Anche di fronte ad una contabilità formalmente corretta, il Fisco può desumere in via induttiva, sulla base dl presunzioni semplici, purché gravi, precise e concordanti, il reddito del contribuente. Preferito il parametro della comparazione dei redditi piuttosto che l’applicazione degli studi di settore.
E’ quanto affermato dalla Corte di Cassazione con l’ordinanza n. 17596, depositata il 21 giugno 2021, respingendo il ricorso di un contribuente che si lamentava della pronuncia della CTR che aveva ammesso il ricorso all’accertamento analitico-induttivo anche con regolare contabilità formale.

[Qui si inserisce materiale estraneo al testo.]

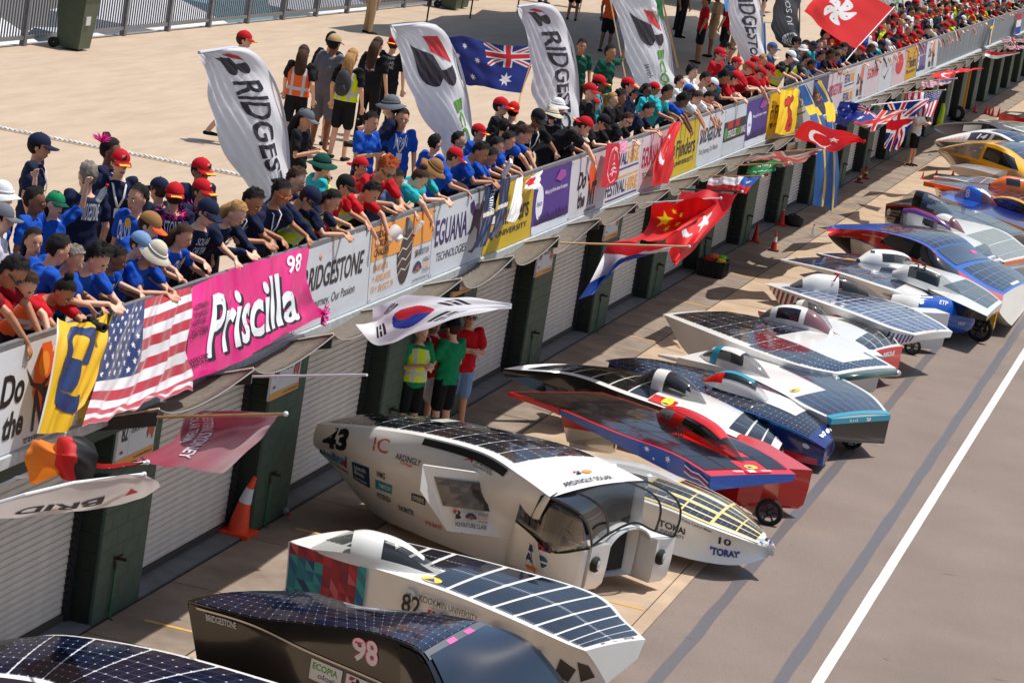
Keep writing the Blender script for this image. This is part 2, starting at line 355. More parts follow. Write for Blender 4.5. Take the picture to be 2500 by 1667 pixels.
# side faces share the green paint; their darker colour has the shade painted in
ORD = ['nearest', 'second', 'third', 'fourth', 'fifth', 'sixth', 'seventh', 'eighth', 'ninth', 'tenth', 'eleventh', 'twelfth', 'thirteenth', 'fourteenth', 'fifteenth', 'sixteenth', 'seventeenth', 'eighteenth', 'nineteenth', 'twentieth', 'twenty first', 'twenty second', 'twenty third', 'twenty fourth', 'twenty fifth', 'twenty sixth']
PILN = []
for k, y in enumerate(PIL):
    if y < -5: continue
    p = thing('block_pillar', (0, y+.635, 0), 'green painted block pillar, %s in the row of garages' % ORD[len(PILN)], 'pillar', 'block pillars between the garage doors'); PILN.append(p)
    MB().box((-.4, y+.02, 0), (-.0055, y+1.27, 2.72)).build('core', GRND, p)
    near = y < 45
    if near:
        for r_ in range(13):
            z = r_*.2; ws = [.41, .41, .41] if r_ % 2 == 0 else [.205, .41, .41, .205]; yy = 0
            for w_ in ws:
                meshobj('block', block(w_), None, (-.02, y+.02+yy-(y+.635), z+.003), p); yy += w_
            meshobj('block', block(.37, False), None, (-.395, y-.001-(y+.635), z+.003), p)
    else:
        o = MB()
        for r_ in range(13):
            z = r_*.2; o.box((-.02, y+.025, z+.004), (-.002, y+.64, z+.196)); o.box((-.02, y+.65, z+.004), (-.002, y+1.265, z+.196))
        o = o.build('block_facing', GRN, p, kind='stuff')
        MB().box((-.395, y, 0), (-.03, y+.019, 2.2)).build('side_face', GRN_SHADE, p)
    if y < 62:                                                   # tap on a riser pipe
        t = MB(); t.tube([(.025, y+.42, .06), (.025, y+.42, .55)], .012, 6); t.tube([(.025, y+.42, .06), (.05, y+.4, .02), (.09, y+.36, .018)], .01, 6); t.build('tap_pipe', M('green_hose', (30, 110, 70), .5), p)
        t = MB(); t.tube([(.0, y+.42, .66), (.02, y+.42, .6), (.025, y+.42, .54)], .016, 6); t.tube([(0, y+.42, .66), (.13, y+.44, .66)], .018, 6); t.box((.04, y+.38, .68), (.07, y+.5, .695)); t.build('tap', M('old_brass', (70, 62, 48), .5, metal=.6), p)
slatme = {}
def slat(w_):
    k = round(w_, 2)
    if k not in slatme:
        V = []; F = []; prof = [(0, 0), (.012, .008), (.015, .035), (.012, .064), (-.006, .074)]
        for yy in (0, w_):
            for a, b_ in prof: V.append((a, yy, b_))
        F = [(i, i+5, i+6, i+1) for i in range(4)]; me = bpy.data.meshes.new('slat'); me.from_pydata(V, [], F); me.materials.append(SLAT); me.update(); slatme[k] = me
    return slatme[k]
nd = 0
for k in range(len(PIL)-1):
    y0 = PIL[k]+1.27; y1 = PIL[k+1]
    if PIL[k] > 9.4 and PIL[k] < 9.5: y0 = 13.45                   # walkway recess, then a narrower door
    if y1 < -3: continue
    d = thing('roller_door', (-.3, (y0+y1)/2, 0), 'cream ribbed roller door, %s garage door in the row, shut' % ORD[nd], 'roller door', 'roller doors along the pit lane'); nd += 1; w_ = y1-y0
    MB().box((-.36, y0, .0), (-.32, y1, 2.72)).build('backing', SLATS, d)
    MB().box((-.31, y0+.05, .03), (-.27, y1-.05, .1)).build('bottom_rail', M('rail_rubber', (66, 60, 56), .7), d)
    if y0 < 40:
        for j in range(33): meshobj('slat', slat(w_-.1), None, (-.012, y0+.05-(y0+y1)/2, .1+j*.079), d)
    else:
        t = MB()
        for j in range(33):
            z = .1+j*.079; t.add([(-.312, y0+.05, z), (-.286, y0+.05, z+.035), (-.312, y0+.05, z+.074), (-.312, y1-.05, z), (-.286, y1-.05, z+.035), (-.312, y1-.05, z+.074)], [(0, 3, 4, 1), (1, 4, 5, 2)])
        t.build('slats', SLAT, d, kind='stuff')
    g = MB()
    for yy in (y0+.0, y1-.075): g.box((-.3, yy, 0), (-.24, yy+.075, 2.7))
    for j in range(33): g.box((-.3, y1-.1, .13+j*.079), (-.25, y1-.07, .165+j*.079))
    g.build('guide', M('door_guide', (34, 36, 40), .6), d)
    MB().box((-.3, y0, 0), (.0, y1, .03)).build('threshold', M('grey_step', (112, 116, 120), .6, noise=.3, ns=3), d)
# walkway recess with a grey door panel and a slim pillar
rc = thing('walkway_door', (-.3, 11.5, 0), 'plain grey door in the recess behind the standing group', 'door'); MB().box((-.75, 10.69, 0), (-.7, 12.75, 2.7)).build('door_panel', M('grey_door', (150, 140, 128), .6, noise=.1), rc); MB().box((-.7, 11.6, 0), (-.66, 11.64, 2.7)).build('frame', GREYM, rc)
sp = thing('slim_pillar', (0, 13.1, 0), 'slim green block pier between the recess and a roller door', 'pillar'); MB().box((-.4, 12.76, 0), (-.0055, 13.44, 2.72)).build('core', GRND, sp)
for r_ in range(13): meshobj('block', block(.41 if r_ % 2 else .27), None, (-.02, -.34, r_*.2+.003), sp); meshobj('block', block(.27 if r_ % 2 else .41), None, (-.02, -.34+(.41 if r_ % 2 else .27), r_*.2+.003), sp)
tag(MB().box((XR-.12, -40, 2.74), (XR-.01, 240, 2.975)).build('slab_edge_beam', M('beam_paint', (58, 70, 62), .7)), kind='structure')
tag(MB().box((-11.5, -40, -.1), (-.8, 240, 2.7)).build('garage_block', DARKV), kind='structure')
# ---------------------------------------------------------------- awnings
CANV = M('awning_canvas', (124, 114, 102), .85, noise=.3, ns=14, bump=.3, bs=120, trans=.12, second=(100, 92, 82)); FIN = M('awning_fin', (66, 64, 64), .6, noise=.2)
ROPE = M('cream_rope', (214, 200, 176), .9)
XT = 1.62; ZTIP = 3.2
NA = 0
for k in range(-2, 40):
    y = 1.83+2.36*k; ya = y; yt = y-.1; sag = .05+.09*rs.rand()
    if ya > 105: break
    a = thing('shade_awning', (XR+.1, ya+1.2, 2.9), 'grey canvas awning sagging over the garages, %s %s bracket bay' % (('near', 'far')[k > 12], ORD[NA % 26] if NA < 26 else 'outermost '+ORD[NA-26]), 'awning', 'canvas awnings above the garage doors'); NA += 1
    flip = (k == 4)
    def AS(u, v):
        p = np.array([XR+.04+(XT-XR-.04)*v, ya-.1*v+2.36*u, 2.97+(ZTIP-2.97)*v]); s_ = 4*u*(1-u)
        p[2] -= s_*(sag*(.3+.7*v)+(.12*v if not flip else .35*v)); p[0] -= s_*v*(.1 if not flip else .28); return p
    V, F, uv = patch(AS, 0, 1, 0, 1, 10, 5, .0, .006); mk('canvas', V, F, CANV, a, smooth=True)
    t = MB(); 
    for s_ in (-.01, .01): pass
    t.add([(XR, ya+.004, 2.96), (XT, yt+.004, ZTIP-.01), (XT, yt+.004, ZTIP-.14), (XR, ya+.004, 2.86), (XR, ya-.03, 2.96), (XT, yt-.03, ZTIP-.01), (XT, yt-.03, ZTIP-.14), (XR, ya-.03, 2.86)],
          [(0, 1, 2, 3), (7, 6, 5, 4), (0, 4, 5, 1), (1, 5, 6, 2), (2, 6, 7, 3)]); t.build('bracket', FIN, a)
    t = MB().tube([(XR+.04+(XT-XR-.04)*q/8, ya-.1*q/8-.01+.006*(-1)**q, 2.985+(ZTIP-2.97)*q/8) for q in range(9)], .011, 5); t.build('rope', ROPE, a)
    t = MB().tube([tuple(AS(q/10, 1)+np.array([0.01, 0, 0.002])) for q in range(11)], .006, 5); t.build('hem', M('awning_hem', (150, 146, 140), .8), a)
# ---------------------------------------------------------------- barrier on the terrace edge
BZ0, BZ1 = 3.06, 3.93; BX = lambda z: XR+.03+(BZ1-z)*.08
br = thing('barrier_rail', (0, 40, ZT), 'long galvanised barrier along the terrace edge carrying the banners', 'barrier')
MB().box((XR-.03, -14, 3.93), (XR+.02, 100, 3.98)).build('top_rail', GREYM, br)
MB().box((XR-.02, -14, 2.95), (XR+.14, 100, 3.05)).build('base_channel', M('pale_galvanised', (190, 196, 198), .5, metal=.2, noise=.25, ns=12), br)
for y in np.arange(-4, 98, 2.6): MB().box((XR-.03, y-.02, ZT), (XR+.01, y+.02, 3.93)).build('post', GREYM, br)
def BS(y0, y1):
    def S(u, v):
        z = BZ0+(BZ1-BZ0)*v; y = y0+(y1-y0)*u
        return np.array([BX(z)+.012*mnoise.noise(Vector((y*1.7, z*1.2, 3)))*(1 if 0.02 < v < .98 else .3), y, z])
    return S
def ban_mat(rgb): return M('banner_%02x%02x%02x' % tuple(rgb), rgb, .5, noise=.04, ns=2, trans=.3)
BL = []
def banner(y0, y1, rgb, label, fn=None):
    S = BS(y0+.01, y1-.01); V, F, uv = patch(S, 0, 1, 0, 1, max(4, int((y1-y0)*5)), 8, 0, .004)
    V = np.array(V); b_ = thing('advertising_banner', (XR+.1, (y0+y1)/2, BZ0), label, 'banner', 'banners hung along the barrier')
    mk('sheet', V, F, ban_mat(rgb), b_, smooth=False)
    p = Print(S, .004)
    if fn: fn(p)
    p.build(b_); t = MB()
    for y in (y0+.04, y1-.04):
        for z in (BZ0+.03, BZ1-.04): t.lathe((BX(z)+.008, y, z), [(.012, 0), (.012, .004), (.004, .004)], 8, 0)
    t.build('eyelets', GREYM, b_); BL.append((y0, y1, label)); return b_
def yx(px): return float(at(px, 757.5-.3303*(px-280), x=XR)[1])           # barrier Y under photo column px (top rail)
NV = (24, 26, 48)
def f_nt(p):
    p.shape([(.2, 0), (.8, .0), (1, .3), (.95, .7), (.7, 1), (.35, 1), (.05, .7), (0, .3)], .52, .3, .22, .66, (222, 96, 44))
    p.disc(.57, .62, .1, .26, (240, 150, 60)); p.shape([(0, 1), (.3, .55), (.6, .45), (1, .7), (.7, .35), (.75, 0), (.5, .3), (.2, .5)], .45, .38, .26, .4, (50, 32, 26))
    p.text('Do', .2, .46, .24, .3, (20, 20, 22), .03, .3).text('the', .24, .14, .2, .26, (20, 20, 22), .03, .3).text('NT', .52, .12, .24, .4, (20, 20, 22), .04, .2).text('travelnt.com', .45, .03, .32, .07, (20, 20, 22))
def f_bs(p): p.bmark(.06, .46, .09, .3).text('RIDGESTONE', .16, .46, .74, .3, (42, 38, 38), .02, .25).text('Your Journey, Our Passion', .08, .2, .72, .15, (42, 38, 38), 0, .2)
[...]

Nei fatti, si accertava un maggior reddito Irpef, Irap, addizionali regionali e comunali, nei confronti di un professionista (odontoiatra), utilizzando il metodo analitico-induttivo (articolo 39, comma 1, lett. d), DPR n. 600/1973).
La CTR ribaltava il giudizio del primo grado sostenendo che, in presenza di contabilità formalmente regolare, ma intrinsecamente inattendibile per l'antieconomicità del comportamento del contribuente, l’A.F. può desumere in via induttiva sulla base dl presunzioni semplici, purché gravi, precise e concordanti, il reddito del contribuente. Per arrivare a questo, è possibile utilizzare le incongruenze tra i ricavi, i compensi e i corrispettivi dichiarati e quelli desumibili dalle condizioni di esercizio della specifica attività.
Altra doglianza sollevata dal contribuente ha riguardato il fatto che lo stesso era risultato congruo rispetto agli studi di settore: in realtà, la Corte ha più volte sostenuto come lo strumento degli studi di settore siano uno dei modi per accertare in via induttiva il reddito reale del cittadino.
A prescindere dalle risultanze degli specifici studi di settore e della conformità alle stesse dei ricavi aziendali dichiarati, è possibile effettuare un accertamento presuntivo sulla base del riscontro di gravi incongruenze tra i ricavi, i compensi e i corrispettivi dichiarati e quelli formalmente desumibili dalle caratteristiche e dalle condizioni di esercizio della specifica attività svolta.
La congruità può non avere importanza se non accompagnata da un adeguato supporto probatorio. Nella fattispecie, non costituisce prova il fatto della giovane età del professionista e della recente apertura dello studio: tali dati non giustificano redditi inferiori a quelli di un infermiere, considerando anche l’impegno dello stesso in collaborazioni a livello universitario.